Напротив того, Онегин есть существо совершенно обыкновенное и ничтожное. Он также равнодушен ко всему окружающему, но не ожесточение, а неспособность любить сделали его холодным. Его молодость также прошла в вихре забав и рассеяния, но он не завлечен был кипением страстной, ненасытной души, но на паркете провел пустую, холодную жизнь модного франта. Он также бросил свет и людей, но не для того, чтобы в уединении найти простор взволнованным думам, но для того, что ему было равно скучно везде,
…что он равно зевал
Средь модных и старинных зал.
Он не живет внутри себя жизнью особенною, <отличною> от жизни других людей, и презирает человечество потому только, что не умеет уважать его. Нет ничего обыкновеннее такого рода людей, и всего меньше поэзии в таком характере.
Вот Чайльд Гарольд в нашем отечестве — и честь поэту, что он представил нам не настоящего, ибо, как мы уже сказали, это время еще не пришло для России, и дай Бог, чтобы никогда не приходило.
Сам Пушкин, кажется, чувствовал пустоту своего героя и потому нигде не старался коротко познакомить с ним своих читателей. Он не дал ему определенной физиогномии, и не одного человека, но целый класс людей представил он в его портрете: тысяче различных характеров может принадлежать описание Онегина.
Эта пустота главного героя была, может быть, одною из причин пустоты содержания первых пяти глав романа, но форма повествования, вероятно, также к тому содействовала. Те, которые оправдывают ее, ссылаясь на Байрона, забывают, в каком отношении находится форма «Беппо» и «Дон Жуана» к их содержанию и характерам главных героев.
Что касается до поэмы «Онегин» вообще, то мы не имеем права судить по началу о сюжете дела, хотя с трудом можем представить себе возможность чего-либо стройного, полного и богатого в замысле при таком начале. Впрочем, кто может разгадать границы возможного для поэтов, каков Пушкин? — им суждено всегда удивлять своих критиков.
Недостатки «Онегина» суть, кажется, последняя дань Пушкина британскому поэту. Но все неисчислимые красоты поэмы — Ленский, Татьяна, Ольга, Петербург, деревня, сон, зима, письмо и пр. — суть неотъемлемая собственность нашего поэта. Здесь-то обнаружит он ясно природное направление своего гения; и эти следы самобытного созидания в «Цыганах» и «Онегине», соединенные с известною сценою из «Бориса Годунова»[3], составляют, не истощая, третий период развития его поэзии, который можно назвать периодом поэзии русско-пушкинской. Отличительные черты его суть живописность, какая-то беспечность, какая-то особенная задумчивость и, наконец, что-то невыразимое, понятное лишь русскому сердцу; ибо как назвать то чувство, которым дышат мелодии русских песен, к которому чаще всего возвращается русский народ и которое можно назвать центром его сердечной жизни?

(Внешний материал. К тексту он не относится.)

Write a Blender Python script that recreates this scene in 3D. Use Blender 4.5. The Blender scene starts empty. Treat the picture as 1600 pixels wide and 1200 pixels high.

В этом периоде развития поэзии Пушкина особенно заметна способность забываться в окружающих предметах и текущей минуте. Та же способность есть основание русского характера: она служит началом всех добродетелей и недостатков русского народа; из нее происходит смелость, беспечность, неукротимость минутных желаний, великодушие, неумеренность, запальчивость, понятливость, добродушие и пр.
Не нужно, кажется, высчитывать всех красот «Онегина», анатомировать характеры, положения и вводные описания, чтобы доказать превосходство последних произведений Пушкина над прежними. Есть вещи, которые можно чувствовать, но нельзя доказать иначе, как написавши несколько томов комментариев на каждую страницу. Характер Татьяны есть одно из лучших созданий нашего поэта; мы не будем говорить об нем, ибо он сам себя выказывает вполне.
Для чего хвалить прекрасное не так же легко, как находить недостатки? С каким бы восторгом высказали мы всю несравненность тех наслаждений, которыми мы одолжены поэту и которые, как самоцветные камни в простом ожерелье, блестят в однообразной нити жизни русского народа!
В упомянутой сцене из «Бориса Годунова» особенно обнаруживается зрелость Пушкина. Искусство, с которым представлен в столь тесной раме характер века, монашеская жизнь, характер Пимена, положение дел и начало завязки; чувство особенное, трагически спокойное, которое внушают нам жизнь и присутствие летописца; новый и разительный способ, посредством которого поэт знакомит нас с Гришкою; наконец, язык неподражаемый, поэтический, верный, — все это вместе заставляет нас ожидать от трагедии, скажем смело, чего-то великого.
Пушкин рожден для драматического рода. Он слишком многосторонен, слишком объективен[4], чтобы быть лириком; в каждой из его поэм заметно невольное стремление дать особенную жизнь отдельным частям, стремление, часто клонящееся ко вреду целого в творениях эпических, но необходимое, драгоценное для драматика.